### WORKING DATA
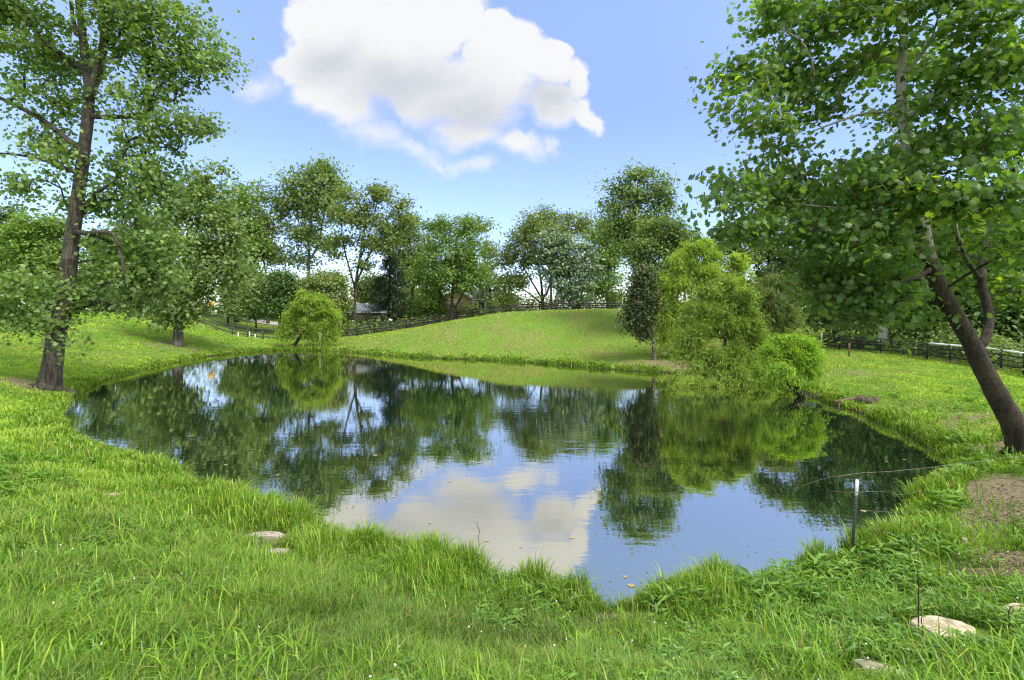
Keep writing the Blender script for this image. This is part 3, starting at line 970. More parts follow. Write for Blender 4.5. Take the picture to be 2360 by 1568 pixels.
def make_tree(name, label, cat, Y, base, trunk, blobs, leaf, n_clump, per, size, clump_r, mat, bark, r0,
              r1=0.05, limbs=(), seed=1, droop=0.0, group=None, up=0.55, shape=None, depth=0.85, shell=0.55, flat=0.65,
              twig=0.016, crown_from=0.25, tube_n=9, yellow=0.0, flare=1.5, taper=0.85, roots=0, hang=0.0, tint0=0.42, shoots=0):
    """trunk / limbs: image measurements (x, y[, dY]) at distance Y; blobs: (x, y, rx, ry[, dY[, w]])"""
    R = np.random.default_rng(seed)
    shape = shape or leaf
    bx, by = (base[0] - CX) / FPX * Y, Y
    bz = hz(bx, by) if len(base) == 1 else base[1]
    B = np.array([bx, by, bz])

    def P3(p):
        return at(p[0], p[1], Y + (p[2] if len(p) > 2 else 0.0))
    main = [B - np.array([0, 0, 0.15])] + [P3(p) for p in trunk]
    main = catmull(main, 5)
    L = np.r_[0, np.cumsum(np.linalg.norm(np.diff(main, axis=0), axis=1))]
    q = L / L[-1]
    rm = r0 + (r1 - r0) * q ** taper
    rm = rm * (1 + (flare - 1) * np.exp(-L / (r0 * 2.2)))
    pos, par, rad, load = [], [], [], []
    chains = []

    def chain(pts, parent, radii):
        ids = [parent] if parent is not None else []
        for p, r in zip(pts, radii):
            pos.append(p)
            par.append(ids[-1] if ids else -1)
            rad.append(r)
            load.append(0.0)
            ids.append(len(pos) - 1)
        chains.append(ids)
        return ids
    ids0 = chain(main, None, rm)
    for lb in limbs:
        pts, ra, rb = [P3(p) for p in lb[0]], lb[1], lb[2]
        pp = catmull(pts, 4)
        d = [np.linalg.norm(pos[i] - pp[0]) for i in range(len(pos))]
        chain(pp[1:], int(np.argmin(d)), np.linspace(ra, rb, len(pp) - 1))
    # leaf clumps
    bl = []
    for b in blobs:
        dY = b[4] if len(b) > 4 else 0.0
        w = b[5] if len(b) > 5 else 1.0
        sc = (Y + dY) / FPX
        bl.append((at(b[0], b[1], Y + dY), b[2] * sc, b[3] * sc, w))
    wt = np.array([rx * rz * w for _, rx, rz, w in bl])
    pick = R.choice(len(bl), n_clump, p=wt / wt.sum())
    C = []
    for i in pick:
        c, rx, rz, w = bl[i]
        v = R.normal(size=3)
        v /= np.linalg.norm(v)
        v *= R.random() ** shell
        C.append(c + v * np.array([rx, depth * 0.5 * (rx + rz), rz]))
    C = np.array(C)
    gz = B[2] + 0.25
    C[:, 2] = np.maximum(C[:, 2], gz)
    order = np.argsort(np.min(np.linalg.norm(C[:, None, :] - main[None, ::3, :], axis=2), axis=1))
    zmin = B[2] + (main[-1][2] - B[2]) * crown_from
    cents = []
    for i in order:
        c = C[i]
        Pn = np.array(pos)
        dv = c - Pn
        dist = np.linalg.norm(dv, axis=1)
        hor = np.hypot(dv[:, 0], dv[:, 1])
        cost = dist + 0.9 * np.maximum(0, up * hor - dv[:, 2]) + (Pn[:, 2] < zmin) * 3.0
        k = int(np.argmin(cost))
        a = Pn[k]
        mid = (a + c) / 2 + np.array([0, 0, (0.10 - droop) * dist[k]]) + R.normal(0, 0.07, 3) * dist[k]
        m = 2 if dist[k] < 1.2 else 4
        ts = np.linspace(0, 1, m + 1)[1:]
        pts = [(1 - t) ** 2 * a + 2 * t * (1 - t) * mid + t * t * c for t in ts]
        ids = chain(pts, k, [0.0] * m)
        load[ids[-1]] += 1
        cents.append(c)
    for i in range(len(pos) - 1, 0, -1):
        if par[i] >= 0:
            load[par[i]] += load[i]
    rad = np.maximum(np.array(rad), twig * np.sqrt(np.maximum(load, 0.4)))
    # keep the trunk from swelling past its measured size
    for i in ids0:
        rad[i] = min(rad[i], max(rm[ids0.index(i)] * 1.15, 0.02))
    mb = MB()
    for ci, ids in enumerate(chains):
        pts = np.array([pos[i] for i in ids])
        rr = rad[ids].copy()
        if ci > 0 and len(ids) > 1:
            rr[0] = min(rr[0], rr[1] * 1.15)
        nseg = 12 if ci == 0 else (tube_n if rr.max() > 0.07 else (5 if rr.max() > 0.03 else 3))
        mb.tube(pts, rr, nseg, cap=(ci == 0 or rr.max() > 0.05), wob=0.07 if ci == 0 else 0.03, seed=seed + ci)
    for k in range(roots):
        a = k * 6.283 / roots + R.uniform(-0.4, 0.4)
        q = np.array([math.cos(a), math.sin(a)])
        L_ = r0 * R.uniform(1.9, 3.0)
        pts = []
        for t in np.linspace(0, 1, 6):
            e = B[:2] + q * (r0 * 0.55 + L_ * t)
            pts.append((e[0], e[1], hz(e[0], e[1]) - 0.06 - 0.05 * t + r0 * 0.75 * (1 - t) ** 2.2))
        mb.tube(pts, np.linspace(r0 * 0.42, 0.03, 6), 7, wob=0.1, seed=seed + 50 + k)
    root = thing(name, label, cat, B, group)
    mb.build('trunk', bark, root, B, smooth=True)
    # leaves
    C = np.array(cents)
    nC = len(C)
    cm = C.mean(0)
    idx = np.repeat(np.arange(nC), per)
    g = R.normal(size=(nC * per, 3)) * np.array([1, 1, flat]) * clump_r * (R.uniform(0.6, 1.35, nC)[idx])[:, None]
    if hang:
        g[:, 2] -= np.abs(R.normal(0, hang, nC * per))
    LC = C[idx] + g
    LC[:, 2] = np.maximum(LC[:, 2], B[2] + 0.06)
    outw = LC - cm
    outw /= np.linalg.norm(outw, axis=1)[:, None] + 1e-9
    Nn = np.array([0, 0, 0.42]) + 0.35 * outw + R.normal(0, 0.62, (len(LC), 3))
    tint = tint0 + R.normal(0, 0.13, nC)[idx] + R.normal(0, 0.13, len(LC))
    tint = np.clip(tint, 0, 0.87)
    if yellow:
        yc = R.random(nC) < yellow
        yl = (yc[idx] & (R.random(len(LC)) < 0.4)) | (R.random(len(LC)) < yellow * 0.2)
        tint = np.where(yl, 1.0, tint)
    T = None
    if shoots:
        k = len(LC) // shoots
        own = np.repeat(np.arange(nC), shoots * (per // shoots))
        ns = nC * shoots
        cs = np.repeat(C, shoots, axis=0)
        dr = (cs - cm) / (np.linalg.norm(cs - cm, axis=1)[:, None] + 1e-9) * 0.7 + R.normal(0, 0.55, (ns, 3)) + np.array([0, 0, 0.35])
        dr /= np.linalg.norm(dr, axis=1)[:, None]
        ln = clump_r * (0.5 + R.gamma(1.5, 0.7, ns))
        m = per // shoots
        tt = R.uniform(0.0, 1.0, (ns, m)) ** 0.8
        pos_ = cs[:, None, :] + dr[:, None, :] * (tt * ln[:, None])[:, :, None]
        pos_[:, :, 2] -= (0.55 + hang) * ln[:, None] * tt ** 2
        tang = dr[:, None, :] * np.ones((1, m, 1))
        tang = tang - np.array([0, 0, 1.0]) * (2 * (0.55 + hang) * tt)[:, :, None]
        LC = pos_.reshape(-1, 3) + R.normal(0, 0.03 + 0.20 * clump_r, (ns * m, 3))
        LC[:, 2] = np.maximum(LC[:, 2], B[2] + 0.06)
        T = tang.reshape(-1, 3) + R.normal(0, 0.45, (ns * m, 3))
        Nn = R.normal(0, 0.7, (len(LC), 3)) + np.array([0, -0.1, 0.6])
        tint = np.clip(tint0 + R.normal(0, 0.12, nC)[own] + R.normal(0, 0.13, len(LC)), 0, 0.87)
    elif shape == 'long':
        T = g * np.array([1, 1, 0.4]) + R.normal(0, 0.25, g.shape) * clump_r + np.array([0, 0, -0.55 * clump_r - hang * .5])
        Nn = R.normal(0, 0.8, (len(LC), 3)) + np.array([0, -0.1, 0.8])
    sz = size * R.uniform(0.6, 1.3, len(LC))
    me = leaf_mesh('crown', LC - B, Nn, sz, shape, tint, T, R)
    link('crown', me, mat, root)
    return root


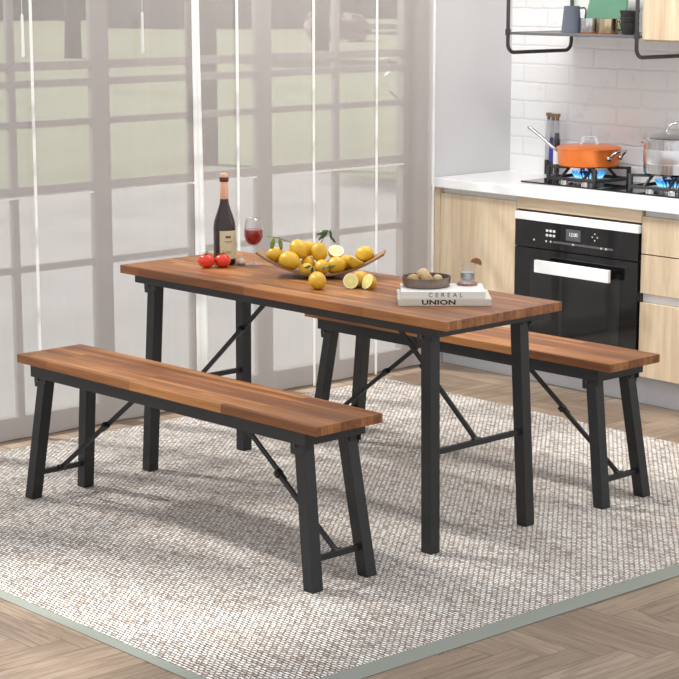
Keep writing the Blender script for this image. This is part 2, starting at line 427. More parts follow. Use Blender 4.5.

### WHAT YOU ARE ASKED TO DO
In the data above, please extract the lines from the first one through the line with "chains = []", exactly, and keep pictures out.

### RESULT OF THE EXERCISE
Keep writing the Blender script for this image. This is part 3, starting at line 970. More parts follow. Write for Blender 4.5. Take the picture to be 2360 by 1568 pixels.
def make_tree(name, label, cat, Y, base, trunk, blobs, leaf, n_clump, per, size, clump_r, mat, bark, r0,
              r1=0.05, limbs=(), seed=1, droop=0.0, group=None, up=0.55, shape=None, depth=0.85, shell=0.55, flat=0.65,
              twig=0.016, crown_from=0.25, tube_n=9, yellow=0.0, flare=1.5, taper=0.85, roots=0, hang=0.0, tint0=0.42, shoots=0):
    """trunk / limbs: image measurements (x, y[, dY]) at distance Y; blobs: (x, y, rx, ry[, dY[, w]])"""
    R = np.random.default_rng(seed)
    shape = shape or leaf
    bx, by = (base[0] - CX) / FPX * Y, Y
    bz = hz(bx, by) if len(base) == 1 else base[1]
    B = np.array([bx, by, bz])

    def P3(p):
        return at(p[0], p[1], Y + (p[2] if len(p) > 2 else 0.0))
    main = [B - np.array([0, 0, 0.15])] + [P3(p) for p in trunk]
    main = catmull(main, 5)
    L = np.r_[0, np.cumsum(np.linalg.norm(np.diff(main, axis=0), axis=1))]
    q = L / L[-1]
    rm = r0 + (r1 - r0) * q ** taper
    rm = rm * (1 + (flare - 1) * np.exp(-L / (r0 * 2.2)))
    pos, par, rad, load = [], [], [], []
    chains = []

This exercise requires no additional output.